A: Obviously the two issues that IT has faced is the whole Trump issue and protectionism, but secondly demand. Our view would be that actually a strengthening US economy ultimately conflicts some of the issues some of these companies have had with revenue growth.

You see the lack-lustre IT spend in the developed world and obviously if the US continues its recovery and Europe, which the data looks pretty good coming out of Europe for the time being. So if the demand side can recover for a lot of these IT stocks, you could get, I am not sure that the street is pricing in this recovery that we seem to be seeing in the global economy. The street seems to be mainly focused on political issues which to our mind is slightly over-stated.

Reema: So, with domestic flows strong and FII inflows once again starting to come back into the Indian equities, what could be the extent of upside for our markets here?

A: I have been on the programme before saying we had previously thought that the main upside would be back ended of this year as the demonetisation effects wore away and we understood the impact on earnings. Clearly, we are going through a euphoric rise at the moment. I would struggle to find this index breaking through the prior 9,000 levels on the Nifty.

It could go a little bit higher, but in the short-term, I am not sure with the growth outlook still with the uncertainty on certain sectors, still with the political risk globally and obviously we have got the massive elections coming up within India itself, which could introduce an element of risk as well. So, we would not be thinking markets can grind much higher here. But they have obviously been on an absolute rip on the very short-term.

Anuj: I could be wrong, but I do not seer Eicher Motors any longer in your top holdings. Have you pruned some of your exposure? It has given you multiple times returns. Would that be right or are you staying invested here?

A: We have not shifted. That remains a core holding of ours. We were in India in early November, we met the management then and they were saying even then that the impact from demonetisation was not really coming through. That has obviously been proven in the numbers. Clearly, what has hurt though is the commercial vehicle side of the business and that is where we are expecting to see some sort of recovery in the period ahead.

Reema: Any particular reason why you did not top up on the banking stocks? HDFC is one of the core holdings of your fund. In the recent sell-off that we have seen post demonetisation, you spoke about having added to your technology holdings. Why not the financial space?
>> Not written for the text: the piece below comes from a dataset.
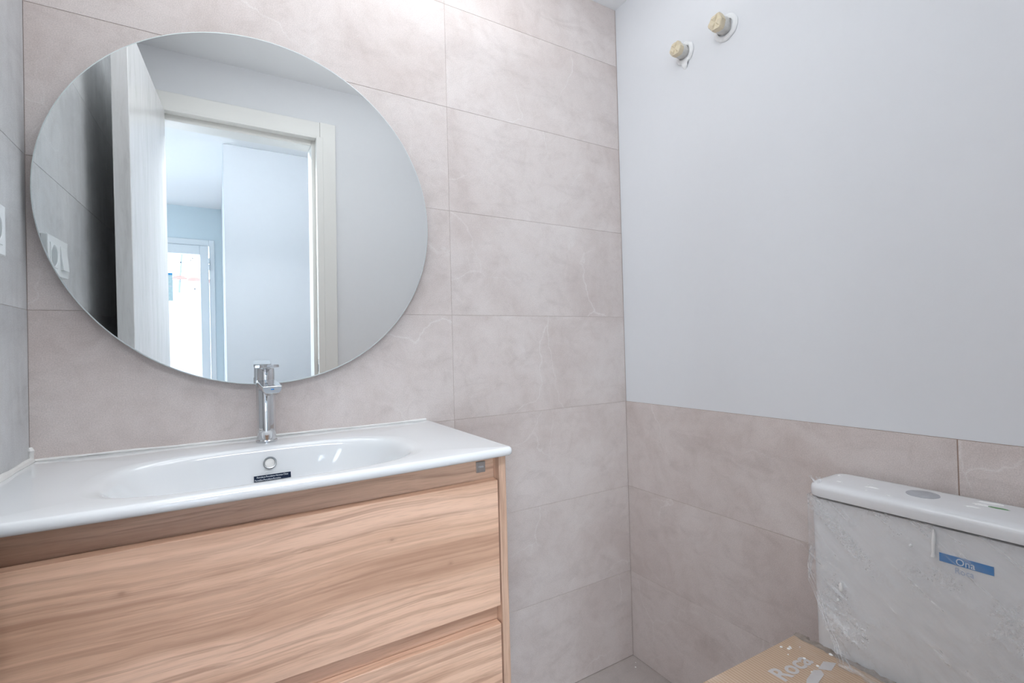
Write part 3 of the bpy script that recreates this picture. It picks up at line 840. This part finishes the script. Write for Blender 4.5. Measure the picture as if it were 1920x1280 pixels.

A: We did actually add to IDFC Bank which has been a fairly, we have had since it was listed on the stock exchange, but we actually took money out of a couple of the private banks that we own shortly after demonetisation in November. Really, on the basis we were concerned about margins and the hit to margins from banks, they had to pull in extra staff to deal with the queues outside their branches.

And as well as the simple fact that the banks had switched off from lending and were more focused on actually getting cash and depositing cash and actually getting cash back out into the economy. And we were also concerned about any news of perhaps, issues with currency coming into branches in a manner which it should not have done.

So, for us, we just de-risked the sector a little bit, if I am honest. When I look at the share prices, that has not been the right call in the short-term. We still obviously own stocks in the sector, but we had shaved them.

And I am not sure the problems are behind us. Obviously, one of the key disappointments were the government plans to recapitalising the PSU banks. And therefore, that will probably mean that we have a growth headache still for a little bit longer. So, the banks, certain ones do look interesting, but the bulk of them we would still be a little bit cautious on.